**SUPPLIED DATA**.
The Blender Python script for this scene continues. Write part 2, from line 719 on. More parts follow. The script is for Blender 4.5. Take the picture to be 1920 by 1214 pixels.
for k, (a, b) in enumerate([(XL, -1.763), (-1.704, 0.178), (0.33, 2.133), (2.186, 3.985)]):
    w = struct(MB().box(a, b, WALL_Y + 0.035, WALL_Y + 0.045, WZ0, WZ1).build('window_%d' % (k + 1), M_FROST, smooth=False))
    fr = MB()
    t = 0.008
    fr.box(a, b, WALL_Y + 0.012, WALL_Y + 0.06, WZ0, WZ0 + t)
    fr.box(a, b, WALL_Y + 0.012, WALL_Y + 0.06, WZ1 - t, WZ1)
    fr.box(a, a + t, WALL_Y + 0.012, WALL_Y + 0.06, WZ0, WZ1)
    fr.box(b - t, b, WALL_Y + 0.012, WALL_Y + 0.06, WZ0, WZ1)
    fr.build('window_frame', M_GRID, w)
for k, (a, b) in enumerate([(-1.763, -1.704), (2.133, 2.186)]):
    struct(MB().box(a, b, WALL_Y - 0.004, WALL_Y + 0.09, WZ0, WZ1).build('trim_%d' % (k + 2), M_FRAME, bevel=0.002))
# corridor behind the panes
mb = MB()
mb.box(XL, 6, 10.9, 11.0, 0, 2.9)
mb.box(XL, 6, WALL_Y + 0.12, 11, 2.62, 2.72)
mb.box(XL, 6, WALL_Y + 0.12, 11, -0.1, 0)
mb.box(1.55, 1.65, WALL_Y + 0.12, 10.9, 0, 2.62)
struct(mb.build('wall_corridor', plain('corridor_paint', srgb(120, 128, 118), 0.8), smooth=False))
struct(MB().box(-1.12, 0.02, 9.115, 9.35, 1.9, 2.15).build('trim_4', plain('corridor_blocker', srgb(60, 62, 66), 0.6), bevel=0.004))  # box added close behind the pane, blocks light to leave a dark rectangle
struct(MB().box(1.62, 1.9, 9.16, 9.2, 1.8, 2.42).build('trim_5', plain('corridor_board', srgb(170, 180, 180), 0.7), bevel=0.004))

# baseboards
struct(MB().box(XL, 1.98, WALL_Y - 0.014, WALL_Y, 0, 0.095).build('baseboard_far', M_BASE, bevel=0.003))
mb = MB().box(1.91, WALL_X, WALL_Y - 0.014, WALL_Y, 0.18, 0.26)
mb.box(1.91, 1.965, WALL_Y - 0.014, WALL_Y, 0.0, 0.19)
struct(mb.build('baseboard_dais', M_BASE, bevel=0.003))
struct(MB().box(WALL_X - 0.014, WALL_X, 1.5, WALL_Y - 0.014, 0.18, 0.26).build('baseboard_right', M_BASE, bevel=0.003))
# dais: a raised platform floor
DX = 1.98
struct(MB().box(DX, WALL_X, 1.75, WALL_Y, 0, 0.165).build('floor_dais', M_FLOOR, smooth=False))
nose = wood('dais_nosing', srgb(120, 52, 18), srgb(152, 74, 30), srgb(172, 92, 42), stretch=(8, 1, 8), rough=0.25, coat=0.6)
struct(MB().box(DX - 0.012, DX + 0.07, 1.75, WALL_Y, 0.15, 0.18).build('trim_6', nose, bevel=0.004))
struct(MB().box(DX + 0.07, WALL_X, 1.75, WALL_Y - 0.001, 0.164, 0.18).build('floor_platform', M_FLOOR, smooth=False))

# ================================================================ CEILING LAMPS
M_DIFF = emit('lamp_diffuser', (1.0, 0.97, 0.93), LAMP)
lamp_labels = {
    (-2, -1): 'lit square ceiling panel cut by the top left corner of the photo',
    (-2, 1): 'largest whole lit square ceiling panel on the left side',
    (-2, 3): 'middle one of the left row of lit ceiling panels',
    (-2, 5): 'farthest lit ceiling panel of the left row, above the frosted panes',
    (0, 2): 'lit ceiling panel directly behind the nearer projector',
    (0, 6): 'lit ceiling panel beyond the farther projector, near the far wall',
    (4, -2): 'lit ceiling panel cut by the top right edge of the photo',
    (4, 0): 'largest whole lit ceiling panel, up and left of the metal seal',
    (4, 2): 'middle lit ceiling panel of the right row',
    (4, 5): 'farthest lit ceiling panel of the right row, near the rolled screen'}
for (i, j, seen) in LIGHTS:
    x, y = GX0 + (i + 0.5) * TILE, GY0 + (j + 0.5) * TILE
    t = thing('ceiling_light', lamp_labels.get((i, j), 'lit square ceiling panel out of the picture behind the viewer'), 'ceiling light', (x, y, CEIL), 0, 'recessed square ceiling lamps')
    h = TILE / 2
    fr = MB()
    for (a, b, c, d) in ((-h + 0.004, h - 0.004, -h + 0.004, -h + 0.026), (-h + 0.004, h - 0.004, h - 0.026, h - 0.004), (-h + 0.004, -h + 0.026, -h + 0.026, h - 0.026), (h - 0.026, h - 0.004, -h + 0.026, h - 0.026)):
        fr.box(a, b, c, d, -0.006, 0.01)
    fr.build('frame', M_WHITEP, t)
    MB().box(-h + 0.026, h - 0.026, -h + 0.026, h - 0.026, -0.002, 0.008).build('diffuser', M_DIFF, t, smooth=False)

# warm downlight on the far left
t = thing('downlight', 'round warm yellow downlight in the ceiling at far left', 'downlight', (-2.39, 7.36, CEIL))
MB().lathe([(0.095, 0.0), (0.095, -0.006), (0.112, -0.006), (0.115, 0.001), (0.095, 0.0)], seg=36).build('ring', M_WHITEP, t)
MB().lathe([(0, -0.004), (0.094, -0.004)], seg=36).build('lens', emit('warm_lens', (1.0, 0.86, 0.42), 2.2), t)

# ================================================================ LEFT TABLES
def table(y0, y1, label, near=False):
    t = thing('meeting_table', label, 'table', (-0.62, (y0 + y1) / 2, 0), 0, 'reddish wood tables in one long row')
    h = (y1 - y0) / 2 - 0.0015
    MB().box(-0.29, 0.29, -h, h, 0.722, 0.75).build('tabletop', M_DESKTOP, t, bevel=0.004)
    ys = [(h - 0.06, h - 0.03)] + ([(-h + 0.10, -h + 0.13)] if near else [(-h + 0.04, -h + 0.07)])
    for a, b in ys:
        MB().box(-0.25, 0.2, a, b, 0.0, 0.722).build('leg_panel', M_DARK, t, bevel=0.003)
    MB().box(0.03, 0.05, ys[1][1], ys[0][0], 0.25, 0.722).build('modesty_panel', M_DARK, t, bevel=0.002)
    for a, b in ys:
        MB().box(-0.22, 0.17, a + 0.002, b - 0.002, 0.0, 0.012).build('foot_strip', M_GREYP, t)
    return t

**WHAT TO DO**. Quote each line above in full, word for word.

**ANSWER TO THIS PROBLEM**.
The Blender Python script for this scene continues. Write part 2, from line 719 on. More parts follow. The script is for Blender 4.5. Take the picture to be 1920 by 1214 pixels.
for k, (a, b) in enumerate([(XL, -1.763), (-1.704, 0.178), (0.33, 2.133), (2.186, 3.985)]):
    w = struct(MB().box(a, b, WALL_Y + 0.035, WALL_Y + 0.045, WZ0, WZ1).build('window_%d' % (k + 1), M_FROST, smooth=False))
    fr = MB()
    t = 0.008
    fr.box(a, b, WALL_Y + 0.012, WALL_Y + 0.06, WZ0, WZ0 + t)
    fr.box(a, b, WALL_Y + 0.012, WALL_Y + 0.06, WZ1 - t, WZ1)
    fr.box(a, a + t, WALL_Y + 0.012, WALL_Y + 0.06, WZ0, WZ1)
    fr.box(b - t, b, WALL_Y + 0.012, WALL_Y + 0.06, WZ0, WZ1)
    fr.build('window_frame', M_GRID, w)
for k, (a, b) in enumerate([(-1.763, -1.704), (2.133, 2.186)]):
    struct(MB().box(a, b, WALL_Y - 0.004, WALL_Y + 0.09, WZ0, WZ1).build('trim_%d' % (k + 2), M_FRAME, bevel=0.002))
# corridor behind the panes
mb = MB()
mb.box(XL, 6, 10.9, 11.0, 0, 2.9)
mb.box(XL, 6, WALL_Y + 0.12, 11, 2.62, 2.72)
mb.box(XL, 6, WALL_Y + 0.12, 11, -0.1, 0)
mb.box(1.55, 1.65, WALL_Y + 0.12, 10.9, 0, 2.62)
struct(mb.build('wall_corridor', plain('corridor_paint', srgb(120, 128, 118), 0.8), smooth=False))
struct(MB().box(-1.12, 0.02, 9.115, 9.35, 1.9, 2.15).build('trim_4', plain('corridor_blocker', srgb(60, 62, 66), 0.6), bevel=0.004))  # box added close behind the pane, blocks light to leave a dark rectangle
struct(MB().box(1.62, 1.9, 9.16, 9.2, 1.8, 2.42).build('trim_5', plain('corridor_board', srgb(170, 180, 180), 0.7), bevel=0.004))

# baseboards
struct(MB().box(XL, 1.98, WALL_Y - 0.014, WALL_Y, 0, 0.095).build('baseboard_far', M_BASE, bevel=0.003))
mb = MB().box(1.91, WALL_X, WALL_Y - 0.014, WALL_Y, 0.18, 0.26)
mb.box(1.91, 1.965, WALL_Y - 0.014, WALL_Y, 0.0, 0.19)
struct(mb.build('baseboard_dais', M_BASE, bevel=0.003))
struct(MB().box(WALL_X - 0.014, WALL_X, 1.5, WALL_Y - 0.014, 0.18, 0.26).build('baseboard_right', M_BASE, bevel=0.003))
# dais: a raised platform floor
DX = 1.98
struct(MB().box(DX, WALL_X, 1.75, WALL_Y, 0, 0.165).build('floor_dais', M_FLOOR, smooth=False))
nose = wood('dais_nosing', srgb(120, 52, 18), srgb(152, 74, 30), srgb(172, 92, 42), stretch=(8, 1, 8), rough=0.25, coat=0.6)
struct(MB().box(DX - 0.012, DX + 0.07, 1.75, WALL_Y, 0.15, 0.18).build('trim_6', nose, bevel=0.004))
struct(MB().box(DX + 0.07, WALL_X, 1.75, WALL_Y - 0.001, 0.164, 0.18).build('floor_platform', M_FLOOR, smooth=False))

# ================================================================ CEILING LAMPS
M_DIFF = emit('lamp_diffuser', (1.0, 0.97, 0.93), LAMP)
lamp_labels = {
    (-2, -1): 'lit square ceiling panel cut by the top left corner of the photo',
    (-2, 1): 'largest whole lit square ceiling panel on the left side',
    (-2, 3): 'middle one of the left row of lit ceiling panels',
    (-2, 5): 'farthest lit ceiling panel of the left row, above the frosted panes',
    (0, 2): 'lit ceiling panel directly behind the nearer projector',
    (0, 6): 'lit ceiling panel beyond the farther projector, near the far wall',
    (4, -2): 'lit ceiling panel cut by the top right edge of the photo',
    (4, 0): 'largest whole lit ceiling panel, up and left of the metal seal',
    (4, 2): 'middle lit ceiling panel of the right row',
    (4, 5): 'farthest lit ceiling panel of the right row, near the rolled screen'}
for (i, j, seen) in LIGHTS:
    x, y = GX0 + (i + 0.5) * TILE, GY0 + (j + 0.5) * TILE
    t = thing('ceiling_light', lamp_labels.get((i, j), 'lit square ceiling panel out of the picture behind the viewer'), 'ceiling light', (x, y, CEIL), 0, 'recessed square ceiling lamps')
    h = TILE / 2
    fr = MB()
    for (a, b, c, d) in ((-h + 0.004, h - 0.004, -h + 0.004, -h + 0.026), (-h + 0.004, h - 0.004, h - 0.026, h - 0.004), (-h + 0.004, -h + 0.026, -h + 0.026, h - 0.026), (h - 0.026, h - 0.004, -h + 0.026, h - 0.026)):
        fr.box(a, b, c, d, -0.006, 0.01)
    fr.build('frame', M_WHITEP, t)
    MB().box(-h + 0.026, h - 0.026, -h + 0.026, h - 0.026, -0.002, 0.008).build('diffuser', M_DIFF, t, smooth=False)

# warm downlight on the far left
t = thing('downlight', 'round warm yellow downlight in the ceiling at far left', 'downlight', (-2.39, 7.36, CEIL))
MB().lathe([(0.095, 0.0), (0.095, -0.006), (0.112, -0.006), (0.115, 0.001), (0.095, 0.0)], seg=36).build('ring', M_WHITEP, t)
MB().lathe([(0, -0.004), (0.094, -0.004)], seg=36).build('lens', emit('warm_lens', (1.0, 0.86, 0.42), 2.2), t)

# ================================================================ LEFT TABLES
def table(y0, y1, label, near=False):
    t = thing('meeting_table', label, 'table', (-0.62, (y0 + y1) / 2, 0), 0, 'reddish wood tables in one long row')
    h = (y1 - y0) / 2 - 0.0015
    MB().box(-0.29, 0.29, -h, h, 0.722, 0.75).build('tabletop', M_DESKTOP, t, bevel=0.004)
    ys = [(h - 0.06, h - 0.03)] + ([(-h + 0.10, -h + 0.13)] if near else [(-h + 0.04, -h + 0.07)])
    for a, b in ys:
        MB().box(-0.25, 0.2, a, b, 0.0, 0.722).build('leg_panel', M_DARK, t, bevel=0.003)
    MB().box(0.03, 0.05, ys[1][1], ys[0][0], 0.25, 0.722).build('modesty_panel', M_DARK, t, bevel=0.002)
    for a, b in ys:
        MB().box(-0.22, 0.17, a + 0.002, b - 0.002, 0.0, 0.012).build('foot_strip', M_GREYP, t)
    return t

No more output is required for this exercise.